Pujo Semedi yang merupakan Guru Besar Ilmu Antropologi Fakultas Ilmu Budaya Universitas Gadjah Mada itu juga menyebut industri perkebunan sawit ini seperti suatu mesin penggalang lahan, tenaga kerja, dan modal di bawah manajemen yang terpusat. Hal ini tentu memengaruhi hubungan sosial, ekonomi, dan politik antarmasyarakat akibat perusahaan sawit tersebut.
Lebih lanjut ia menyampaikan, tanah-tanah masyarakat yang telah diubah menjadi kawasan perkebunan sawit turut membuat mereka kehilangan mata pencarian sebagai petani. Sementara itu, mereka diserap menjadi tenaga kerja perusahaan tanpa ada jaminan masa depan.

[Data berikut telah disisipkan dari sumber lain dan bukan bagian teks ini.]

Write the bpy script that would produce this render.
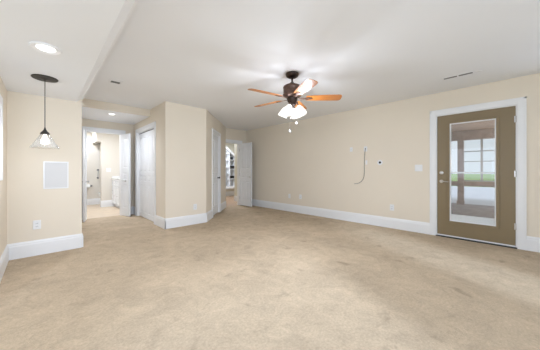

Harapan bahwa perkebunan sawit mampu memberikan kesejahteraan bagi warga sekitar sebatas janji manis dari para pemilik perusahaan.
”Tanah (masyarakat) yang diubah menjadi perkebunan sawit telah membuat mereka tinggal di tepi sungai, yang mana dahulu ada perkebunan buah ataupun padi milik pribadi, (tapi) kini digantikan oleh kebun sawit,” katanya.
Sementara itu, Angela Iban, peneliti Pusat Riset Kewilayahan BRIN, menjelaskan, kehidupan pertanian yang kaya hasil bumi telah hilang di wilayah yang telah diubah menjadi perkebunan sawit tersebut. Kehidupan yang terjadi di Kalimantan Barat itu membuat masyarakat yang semula menjadi petani padi, buah, dan karet terpaksa bergantung pada perusahaan sawit.
Menurut Angela, permasalahan ini terjadi akibat perusahaan diberikan kewenangan untuk mengelola lahan atau wilayah terpencil yang dinilai tidak produktif oleh negara. Hal tersebut telah membuat perusahaan-perusahaan sawit mengambil peran agar memberikan kemakmuran yang hingga kini tidak dirasakan oleh masyarakat setempat.
Tak hanya itu, permasalahan lain dari tata kelola sawit adalah sengketa lahan. Guru Besar Fakultas Kehutanan IPB University Hariadi Kartodihardjo mengatakan, permasalahan lainnya dari tata kelola sawit salah satunya tumpang tindih dan sengketa lahan.
Berdasarkan data Komisi Nasional Hak Asasi Manusia, dalam lima tahun terakhir ada peningkatan 30 persen aduan berupa konflik agraria. Perbaikan tata kelola sawit tidak hanya mencakup aspek teknis, tetapi juga politis (Kompas, 12/1/2022).
Menurut Pujo, tata kelola perkebunan sawit perlu melibatkan petani setempat agar bisa memberi dampak kesejahteraan bagi mereka. Pada saat yang sama, perusahaan-perusahaan sawit bisa berfokus pada produksi dan hasil olahannya.
”Jadi, ada pembagian tugas yang dilakukan agar dapat memberikan kesejahteraan bagi masyarakat. Jangan semuanya dikelola oleh perusahaan sawit, mulai dari perkebunan hingga produksi. Biarkan untuk masalah pertanian dikelola oleh petani lokal,” katanya.